PROMPT — Skip all pictures, then copy the lines from the start of the data through the line with "f = bm.faces.new((g[y][x], g[y][x", keeping both ends.

::::::::::

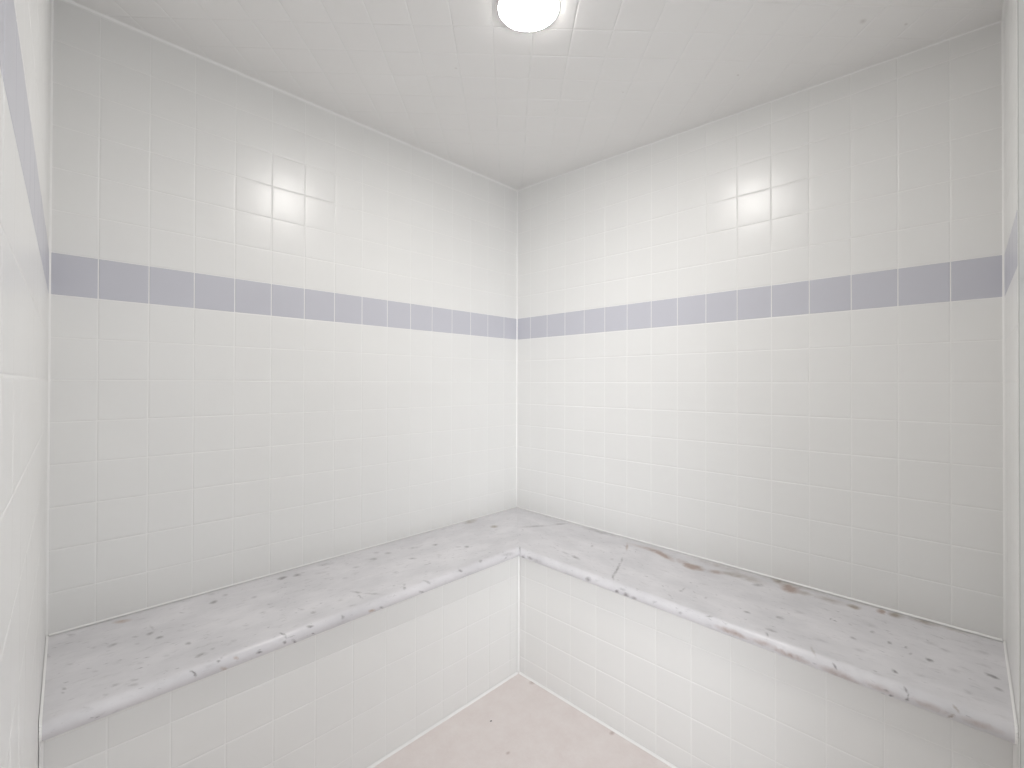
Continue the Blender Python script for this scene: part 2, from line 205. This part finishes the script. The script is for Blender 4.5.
GAP, DEP = .0010, .0005
def tiles(bm, O, U, V, Nn, us, vs, matfn, clip=None, tilt=.0015, bulge=.0005):
    """glazed tiles with eased edges standing DEP proud of the grout plane through O"""
    O, U, V, Nn = Vector(O), Vector(U).normalized(), Vector(V).normalized(), Vector(Nn).normalized()
    for i in range(len(us) - 1):
        for j in range(len(vs) - 1):
            u0, u1, v0, v1 = us[i] + GAP, us[i + 1] - GAP, vs[j] + GAP, vs[j + 1] - GAP
            if u1 - u0 < .006 or v1 - v0 < .006: continue
            if clip and not clip((u0 + u1) / 2, (v0 + v1) / 2): continue
            tu, tv = rnd.gauss(0, tilt), rnd.gauss(0, tilt)
            def axis(a, b):
                e = min(.0018, (b - a) / 4); e2 = min(.006, (b - a) / 3)
                return [a, a + e * .35, a + e, a + e2, (2 * a + b) / 3, (a + 2 * b) / 3, b - e2, b - e, b - e * .35, b]
            A, B = axis(u0, u1), axis(v0, v1)
            cu, cv, hu, hv = (u0 + u1) / 2, (v0 + v1) / 2, (u1 - u0) / 2, (v1 - v0) / 2
            def h(u, v):
                d = min(u - u0, u1 - u, v - v0, v1 - v)
                e = min(1, max(0, d / .0018)); rim = DEP * math.sqrt(max(0, 1 - (1 - e) ** 2))
                p = bulge * (1 - ((u - cu) / hu) ** 2) * (1 - ((v - cv) / hv) ** 2)
                return (-.0001 if d < 1e-6 else 0) + rim + (p + (u - cu) * tu + (v - cv) * tv) * min(1, e)
            g = [[bm.verts.new(O + U * u + V * v + Nn * h(u, v)) for u in A] for v in B]
            mi = matfn(i, j)
            for y in range(len(B) - 1):
                for x in range(len(A) - 1):
                    f = bm.faces.new((g[y][x], g[y][x + 1], g[y + 1][x + 1], g[y + 1][x])); f.material_index = mi; f.smooth = True

T = .108; TV = .10773
ZB = ZF + .32807                                  # top of the band
rows = [ZB - n * TV for n in range(13, -8, -1)]   # row lines, bottom to top
rows = [z for z in rows if z > .02]
rows = [0.0] + rows
HT = 2.20
rows = [z for z in rows if z < HT]
band_j = min(range(len(rows)), key=lambda k: abs(rows[k] - (ZB - TV)))
bandmat = lambda i, j: 1 if j == band_j else 0

def cols(first, end):
    c = [0.0, first]
    while c[-1] + T < end: c.append(c[-1] + T)
    c.append(end); return c

# ------------------------------------------------------------------ walls
LL, LR = 1.694, 1.699
A0 = Vector((-1.6990, 0, 0)); A1 = Vector((-1.7500, -1.700, 0))     # left end wall, slightly out of square
B0 = Vector((0, -1.7030, 0)); B1 = Vector((-.425, -1.7070, 0))      # right end wall, up to the doorway
TH = .10
def wall(name, poly, O, U, Nn, us):
    bm = bmesh.new()
    prism(bm, poly, -.05, HT, 2)
    tiles(bm, O, U, (0, 0, 1), Nn, us, rows, bandmat)
    bmesh.ops.recalc_face_normals(bm, faces=[f for f in bm.faces if f.material_index == 2])
    return link(name, bm, [M_TILE, M_BAND, M_GROUT], kind='structure')
wall('wall_left', [(0, 0), (TH, TH), (-1.7990, TH), (-1.7990, 0)], (0, 0, 0), (-1, 0, 0), (0, -1, 0), cols(.86139 * T, 1.6990))
wall('wall_right', [(0, 0), (TH, TH), (TH, -1.803), (0, -1.803)], (0, 0, 0), (0, -1, 0), (-1, 0, 0), cols(.8491 * T, 1.7030))
dA = (A1 - A0); nA = Vector((-dA.y, dA.x, 0)).normalized()
if nA.x < 0: nA = -nA
wall('wall_end_left', [(A0.x, -.0002), (A0.x - TH, -.0002), (A1.x - TH, A1.y), (A1.x, A1.y)], A0, dA, nA, cols(.62 * T, dA.length))
dB = (B1 - B0); nB = Vector((-dB.y, dB.x, 0)).normalized()
if nB.y < 0: nB = -nB
wall('wall_end_right', [(-.0002, B0.y), (-.0002, B0.y - TH), (B1.x, B1.y - TH), (B1.x, B1.y)], B0, dB, nB, cols(.8 * T, dB.length))

# door opening: frame jamb, head and the wall over it
def zc(x, y): return ZF + .983 + .0366 * y        # ceiling underside falls towards the doorway
bm = bmesh.new()
jx = -.425
prism(bm, [(jx, -1.7080), (jx, -1.80), (jx - .032, -1.80), (jx - .032, -1.7100)], 0, HT)
bmesh.ops.recalc_face_normals(bm, faces=bm.faces)
link('trim_1', bm, M_SEAL, kind='structure')
bm = bmesh.new()
prism(bm, [(jx - .0322, -1.7078), (jx - .0322, -1.80), (jx - .20, -1.80), (jx - .20, -1.710)], 0, HT)
bmesh.ops.recalc_face_normals(bm, faces=bm.faces)
link('trim_2', bm, M_METAL, kind='structure')
bm = bmesh.new(); box(bm, (-.87, -1.80, 0), (jx - .2002, -1.711, HT)); bmesh.ops.recalc_face_normals(bm, faces=bm.faces)
link('wall_beside_door', bm, M_FLAT, kind='structure')
bm = bmesh.new(); box(bm, (-1.73, -1.80, 1.96), (-.8702, -1.705, 2.0)); bmesh.ops.recalc_face_normals(bm, faces=bm.faces)
link('trim_10', bm, M_METAL, kind='structure')
bm = bmesh.new(); box(bm, (-1.84, -1.80, 2.0), (-.8702, -1.702, HT)); bmesh.ops.recalc_face_normals(bm, faces=bm.faces)
link('wall_over_door', bm, M_FLAT, kind='structure')

# ------------------------------------------------------------------ ceiling (diagonal tiles, slight fall)
LCX, LCY = -.846, -.853
bm = bmesh.new()
poly = [(.1, .1), (-1.9, .1), (-1.9, -1.8), (.1, -1.8)]
prism(bm, poly, lambda x, y: zc(x, y), lambda x, y: zc(x, y) + .12, 1)
bmesh.ops.recalc_face_normals(bm, faces=bm.faces)
q = math.sqrt(.5)
# tile frame: U along (+1,-1), V along (+1,+1)
us = [.02 + n * T for n in range(-17, 18)]
vs = [-(n + .45) * T for n in range(24, -3, -1)]
def inside(u, v):
    x, y = q * (u + v), q * (v - u)
    return -1.86 < x < .075 and -1.78 < y < .075
bt = bmesh.new()
tiles(bt, (0, 0, 0), (q, -q, 0), (q, q, 0), (0, 0, -1), us, vs, lambda i, j: 0, clip=inside, tilt=.0015)
for v in bt.verts: v.co.z += zc(v.co.x, v.co.y)
me = bpy.data.meshes.new('tmp'); bt.to_mesh(me); bt.free(); bm.from_mesh(me); bpy.data.meshes.remove(me)
link('ceiling', bm, [M_CEIL, M_GROUT], kind='structure')
def atceil(px, py):
    d = fw + rt2 * ((px - 508.667) / F) - up2 * ((py - 380.325) / F); C = cam.matrix_world.translation
    P = C.copy()
    for _ in range(8): tt = (zc(P.x, P.y) - C.z) / d.z; P = C + d * tt
    return P
sp = []
for px, py, r in ((863, 21, .013), (906, 24, .007), (456, 68, .006), (738, 75, .007), (623, 92, .005), (555, 110, .004)):
    P = atceil(px, py); sp.append((P.x, P.y, P.z, r))
spots(M_CEIL, sp, (.5, .47, .44), .5)

# ------------------------------------------------------------------ floor
bm = bmesh.new(); box(bm, (-1.9, -1.8, -.12), (.1, .1, 0)); bmesh.ops.recalc_face_normals(bm, faces=bm.faces)
link('floor', bm, M_FLOOR, kind='structure')
def atz(px, py, z):
    d = fw + rt2 * ((px - 508.667) / F) - up2 * ((py - 380.325) / F); C = cam.matrix_world.translation
    return C + d * ((z - C.z) / d.z)
P = atz(491, 721, 0); spots(M_FLOOR, [(P.x, P.y, 0, .0045)], (.03, .025, .02), 3)
P1 = atz(533, 682, 0); P2 = atz(508, 753, 0); P3 = atz(612, 733, 0)
spots(M_FLOOR, [(P1.x, P1.y, 0, .022), (P2.x, P2.y, 0, .010), (P3.x, P3.y, 0, .014)], (.46, .36, .33), .8)

# ------------------------------------------------------------------ caulk lines
def bead(bm, P, Q, n1, n2, r=.004):
    """concave-ish fillet along P-Q in the angle between directions n1 and n2"""
    P, Q, n1, n2 = Vector(P), Vector(Q), Vector(n1).normalized(), Vector(n2).normalized()
    pr = [Vector((0, 0, 0)), n1 * r, n1 * r * .45 + n2 * r * .45, n2 * r]
    a = [bm.verts.new(P + x) for x in pr]; b = [bm.verts.new(Q + x) for x in pr]; n = len(pr)
    fs = [bm.faces.new((a[i], a[(i + 1) % n], b[(i + 1) % n], b[i])) for i in range(n)]
    fs += [bm.faces.new(a[::-1]), bm.faces.new(b)]
    bmesh.ops.recalc_face_normals(bm, faces=fs)
def beadobj(name, parent, segs, **pr):
    bm = bmesh.new()
    for s in segs: bead(bm, *s)
    return link(name, bm, M_CAULK, parent, **pr)
X, Y, Z = Vector((1, 0, 0)), Vector((0, 1, 0)), Vector((0, 0, 1))
zs = lambda w, s: ZF - .628 - (.010 if w == 'L' else .015) * s / 1.7       # slab top height
beadobj('trim_3', None, [((0, 0, zs('L', 0)), (0, 0, zc(0, 0)), -X, -Y, .005)], kind='structure')
beadobj('trim_4', None, [((-1.6990, 0, zs('L', 1.7)), (-1.6990, 0, zc(0, 0)), nA, -Y, .0048)], kind='structure')
beadobj('trim_5', None, [((0, -1.7030, zs('R', 1.7)), (0, -1.7030, zc(0, -1.7)), nB, -X, .0048)], kind='structure')
beadobj('trim_6', None, [((0, 0, zc(0, 0)), (-1.694, 0, zc(0, 0)), -Y, -Z, .0055)], kind='structure')
beadobj('trim_7', None, [((0, 0, zc(0, 0)), (0, -1.698, zc(0, -1.698)), -X, -Z, .0045)], kind='structure')
beadobj('trim_8', None, [((A0.x, 0, zc(0, 0)), (A1.x, A1.y, zc(0, A1.y)), nA, -Z, .005)], kind='structure')
beadobj('trim_9', None, [((B0.x, B0.y, zc(0, B0.y)), (B1.x, B1.y, zc(0, B1.y)), nB, -Z, .005)], kind='structure')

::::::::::

CORRECT ANSWER —
Continue the Blender Python script for this scene: part 2, from line 205. This part finishes the script. The script is for Blender 4.5.
GAP, DEP = .0010, .0005
def tiles(bm, O, U, V, Nn, us, vs, matfn, clip=None, tilt=.0015, bulge=.0005):
    """glazed tiles with eased edges standing DEP proud of the grout plane through O"""
    O, U, V, Nn = Vector(O), Vector(U).normalized(), Vector(V).normalized(), Vector(Nn).normalized()
    for i in range(len(us) - 1):
        for j in range(len(vs) - 1):
            u0, u1, v0, v1 = us[i] + GAP, us[i + 1] - GAP, vs[j] + GAP, vs[j + 1] - GAP
            if u1 - u0 < .006 or v1 - v0 < .006: continue
            if clip and not clip((u0 + u1) / 2, (v0 + v1) / 2): continue
            tu, tv = rnd.gauss(0, tilt), rnd.gauss(0, tilt)
            def axis(a, b):
                e = min(.0018, (b - a) / 4); e2 = min(.006, (b - a) / 3)
                return [a, a + e * .35, a + e, a + e2, (2 * a + b) / 3, (a + 2 * b) / 3, b - e2, b - e, b - e * .35, b]
            A, B = axis(u0, u1), axis(v0, v1)
            cu, cv, hu, hv = (u0 + u1) / 2, (v0 + v1) / 2, (u1 - u0) / 2, (v1 - v0) / 2
            def h(u, v):
                d = min(u - u0, u1 - u, v - v0, v1 - v)
                e = min(1, max(0, d / .0018)); rim = DEP * math.sqrt(max(0, 1 - (1 - e) ** 2))
                p = bulge * (1 - ((u - cu) / hu) ** 2) * (1 - ((v - cv) / hv) ** 2)
                return (-.0001 if d < 1e-6 else 0) + rim + (p + (u - cu) * tu + (v - cv) * tv) * min(1, e)
            g = [[bm.verts.new(O + U * u + V * v + Nn * h(u, v)) for u in A] for v in B]
            mi = matfn(i, j)
            for y in range(len(B) - 1):
                for x in range(len(A) - 1):
                    f = bm.faces.new((g[y][x], g[y][x + 1], g[y + 1][x + 1], g[y + 1][x])); f.material_index = mi; f.smooth = True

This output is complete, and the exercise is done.